June 22, 2005 @ 3:26 am | Comment

The real issue is the misuse of trust. Priests, teachers, parents, etc… Gordon was simply stating a fact. If you don’t agree with facts….. Welcome to China!

June 22, 2005 @ 4:01 am | Comment

“The Vatican is taking a tough stand now, three strikes and your transferred”

June 22, 2005 @ 4:38 am | Comment

The Rape of Xinji

For nearly three months the teacher, Li Guang, allegedly raped 26 fourth- and fifth-grade girls in this rural village school.

June 22, 2005 @ 8:27 am | Comment

I’m not sure if the revered position of teachers in Chinese society is at fault here. I mean, read this article about Lawrence Lessig: did the revered position of boys’ choir instructors in American society protect this man from scrutiny?

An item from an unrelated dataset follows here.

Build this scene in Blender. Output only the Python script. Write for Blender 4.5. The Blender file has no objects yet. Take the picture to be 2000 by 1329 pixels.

June 23, 2005 @ 7:34 am | Comment

I’ve been thinking about this story some more, and it’s been bugging the hell out of me. I just don’t believe it’s true. It may be true that there was a teacher who forced several of his students to have sex with him … but as described, no I don’t believe it at all.

Assuming that this teacher wasn’t completely insane (a possibility, I admit), then he had to know that the moment that a single student breathed a word of what was going on, he would be dead. Now, perhaps he could think he could get away with it, if he chose his victims carefully, but the way it’s described? This kind of behaviour would only make sense if the teacher is literally suicidal. No matter what powers teachers have in China, he would know that such a secret, with so many victims, on such a regular basis, could never stay hidden for long.

On the other hand, I could see reasons why certain students or parents might make up such accusations against a teacher. They might or might not include sexual abuse of some students. But the story as reported? No way, I don’t buy it.